Haliç Konferansının başarısızlığa uğraması üzerine, Türkiye konunun Milletler Cemiyetine götürülmesini önerdi. Ankara Hükümetinin bu öneriyi benimsemesi üzerine de Musul Sorunu, Milletler Cemiyetinin 20 Eylül 1924 tarihli oturumunda ele alındı. Uzun görüşmelerden sonra, Milletler Cemiyeti bünyesinde üçlü komisyon adı altında bir komisyon oluşturuldu. Komisyon 29 Ekim 1924’te soruna geçici bir çözüm getirdi ve Brüksel Hattı adı verilen bir çizgi ile Türkiye Irak sınırını belirledi. Bu hata göre Hakkâri ve Musul birbirinden ayrılıyor, Hakkâri’nin kazaları Zaho ve İmadiye Musul içinde kalıyordu. Üçlü komisyon, daha sonra, Musul’un ekonomik toplumsal ve kültürel yapısıyla İngiltere’nin Hakkâri’ye ilişkin sağlarını incelemek üzere bölgede çalışmalara başladı. 16 Temmuz 1925’te bir rapor hazırlayarak Milletler Cemiyetine sundu. Bu raporda, Brüksel hattının kesinleştirilmesi, Musul’un Irak’a verilmesi ve İngiltere’nin Hakkâri ile ilgili isteklerinin geri çevrilmesi görüşleri yer alıyordu.

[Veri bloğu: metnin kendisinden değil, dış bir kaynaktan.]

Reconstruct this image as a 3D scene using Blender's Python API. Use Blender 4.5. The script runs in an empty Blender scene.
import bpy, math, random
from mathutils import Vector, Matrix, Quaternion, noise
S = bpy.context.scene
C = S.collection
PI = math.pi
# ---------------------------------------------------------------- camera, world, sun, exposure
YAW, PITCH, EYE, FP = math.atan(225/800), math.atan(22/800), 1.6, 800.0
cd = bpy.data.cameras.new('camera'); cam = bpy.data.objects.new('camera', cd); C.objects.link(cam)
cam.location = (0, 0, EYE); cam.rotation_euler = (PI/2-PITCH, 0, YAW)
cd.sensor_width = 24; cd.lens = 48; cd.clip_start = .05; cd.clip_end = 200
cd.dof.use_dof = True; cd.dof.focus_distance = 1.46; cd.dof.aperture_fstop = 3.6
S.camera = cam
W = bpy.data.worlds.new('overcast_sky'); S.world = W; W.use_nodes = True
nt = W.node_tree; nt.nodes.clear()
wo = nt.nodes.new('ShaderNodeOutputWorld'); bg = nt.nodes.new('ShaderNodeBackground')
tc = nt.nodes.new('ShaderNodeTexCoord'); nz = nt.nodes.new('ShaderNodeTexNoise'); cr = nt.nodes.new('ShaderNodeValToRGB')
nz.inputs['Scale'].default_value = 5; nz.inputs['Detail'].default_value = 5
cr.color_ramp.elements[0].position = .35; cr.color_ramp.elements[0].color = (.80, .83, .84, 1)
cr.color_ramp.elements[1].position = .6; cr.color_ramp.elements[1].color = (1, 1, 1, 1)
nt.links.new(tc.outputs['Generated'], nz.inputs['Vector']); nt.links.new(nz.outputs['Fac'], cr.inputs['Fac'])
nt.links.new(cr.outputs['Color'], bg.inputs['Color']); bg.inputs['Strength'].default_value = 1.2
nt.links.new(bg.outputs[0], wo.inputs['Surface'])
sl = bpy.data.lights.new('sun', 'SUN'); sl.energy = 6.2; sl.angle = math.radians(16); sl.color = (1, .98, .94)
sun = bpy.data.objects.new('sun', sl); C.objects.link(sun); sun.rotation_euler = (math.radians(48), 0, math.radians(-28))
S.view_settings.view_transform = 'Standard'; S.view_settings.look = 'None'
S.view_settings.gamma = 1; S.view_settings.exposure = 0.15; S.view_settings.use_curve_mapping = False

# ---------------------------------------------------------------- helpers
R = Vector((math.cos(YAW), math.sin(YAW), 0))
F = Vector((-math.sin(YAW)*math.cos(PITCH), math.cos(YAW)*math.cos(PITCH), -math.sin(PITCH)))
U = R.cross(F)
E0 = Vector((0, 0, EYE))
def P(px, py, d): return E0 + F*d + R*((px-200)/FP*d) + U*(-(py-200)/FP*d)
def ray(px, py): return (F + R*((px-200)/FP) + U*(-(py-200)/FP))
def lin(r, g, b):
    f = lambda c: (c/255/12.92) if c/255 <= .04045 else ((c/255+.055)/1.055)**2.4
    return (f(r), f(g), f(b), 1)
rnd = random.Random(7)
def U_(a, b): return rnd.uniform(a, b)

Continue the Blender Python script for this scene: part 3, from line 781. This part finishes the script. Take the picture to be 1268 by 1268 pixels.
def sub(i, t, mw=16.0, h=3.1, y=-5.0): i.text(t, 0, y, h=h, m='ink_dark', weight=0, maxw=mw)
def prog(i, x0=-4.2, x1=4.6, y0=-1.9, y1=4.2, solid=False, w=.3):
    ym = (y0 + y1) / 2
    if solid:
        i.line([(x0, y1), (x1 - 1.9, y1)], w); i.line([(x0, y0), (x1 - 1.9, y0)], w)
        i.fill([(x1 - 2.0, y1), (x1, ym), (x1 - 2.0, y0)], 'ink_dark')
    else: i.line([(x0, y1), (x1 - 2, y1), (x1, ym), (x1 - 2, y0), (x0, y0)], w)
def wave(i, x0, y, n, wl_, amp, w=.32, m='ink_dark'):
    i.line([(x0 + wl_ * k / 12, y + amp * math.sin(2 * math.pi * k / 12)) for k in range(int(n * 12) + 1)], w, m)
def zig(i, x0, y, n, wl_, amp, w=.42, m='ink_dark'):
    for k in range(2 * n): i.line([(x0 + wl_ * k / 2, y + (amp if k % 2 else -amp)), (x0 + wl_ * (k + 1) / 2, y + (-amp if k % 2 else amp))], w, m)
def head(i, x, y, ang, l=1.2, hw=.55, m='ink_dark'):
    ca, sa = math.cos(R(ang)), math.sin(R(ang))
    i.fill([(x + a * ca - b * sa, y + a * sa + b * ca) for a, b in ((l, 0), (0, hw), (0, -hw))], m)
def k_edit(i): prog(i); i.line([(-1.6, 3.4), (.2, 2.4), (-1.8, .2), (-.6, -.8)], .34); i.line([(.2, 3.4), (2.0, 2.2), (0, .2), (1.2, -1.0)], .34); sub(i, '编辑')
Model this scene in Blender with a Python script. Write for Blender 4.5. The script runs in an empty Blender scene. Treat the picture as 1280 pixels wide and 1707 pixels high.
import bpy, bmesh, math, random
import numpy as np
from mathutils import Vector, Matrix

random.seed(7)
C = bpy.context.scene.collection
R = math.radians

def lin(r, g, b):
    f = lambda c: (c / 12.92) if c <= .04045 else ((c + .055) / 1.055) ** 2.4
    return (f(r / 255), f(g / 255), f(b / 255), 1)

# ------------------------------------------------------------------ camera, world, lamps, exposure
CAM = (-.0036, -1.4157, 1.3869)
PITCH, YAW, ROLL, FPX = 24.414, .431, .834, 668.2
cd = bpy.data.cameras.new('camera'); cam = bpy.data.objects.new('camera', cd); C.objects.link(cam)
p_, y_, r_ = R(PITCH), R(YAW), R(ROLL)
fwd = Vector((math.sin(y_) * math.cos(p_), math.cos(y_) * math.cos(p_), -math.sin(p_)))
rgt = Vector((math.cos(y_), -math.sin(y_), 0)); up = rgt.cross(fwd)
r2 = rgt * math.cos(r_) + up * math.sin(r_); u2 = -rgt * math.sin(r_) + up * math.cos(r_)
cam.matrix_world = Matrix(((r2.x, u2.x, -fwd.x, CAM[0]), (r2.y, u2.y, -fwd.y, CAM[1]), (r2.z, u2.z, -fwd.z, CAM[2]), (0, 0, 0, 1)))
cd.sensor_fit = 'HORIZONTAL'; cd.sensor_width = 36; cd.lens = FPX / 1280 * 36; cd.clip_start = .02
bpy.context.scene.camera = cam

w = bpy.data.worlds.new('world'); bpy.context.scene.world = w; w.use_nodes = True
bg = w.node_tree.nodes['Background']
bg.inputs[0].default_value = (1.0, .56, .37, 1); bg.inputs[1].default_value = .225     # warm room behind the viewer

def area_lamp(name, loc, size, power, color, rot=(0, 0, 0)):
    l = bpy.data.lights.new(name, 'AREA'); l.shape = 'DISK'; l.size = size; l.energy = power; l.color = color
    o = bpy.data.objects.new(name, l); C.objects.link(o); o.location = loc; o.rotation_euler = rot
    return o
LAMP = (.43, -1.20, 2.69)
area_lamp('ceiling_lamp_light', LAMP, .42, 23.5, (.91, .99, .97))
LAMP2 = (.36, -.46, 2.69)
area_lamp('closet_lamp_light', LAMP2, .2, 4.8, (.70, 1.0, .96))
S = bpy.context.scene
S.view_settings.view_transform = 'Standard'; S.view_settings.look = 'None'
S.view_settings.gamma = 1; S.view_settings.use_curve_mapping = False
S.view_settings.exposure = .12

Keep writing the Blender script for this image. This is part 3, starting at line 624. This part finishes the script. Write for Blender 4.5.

Nihayet 5 Haziran 1926’da Türkiye, İngiltere ve Irak arasında yapılan Ankara antlaşmasıyla Türkiye-Irak sınırı, Milletler Cemiyetinin kararı doğrultusunda belirlendi. Bu antlaşmayla Musul’un yanısıra daha önce Hakkâri’ye bağlı olan Zaho ve İmadiye ilçeleri de Irak’a bırakıldı.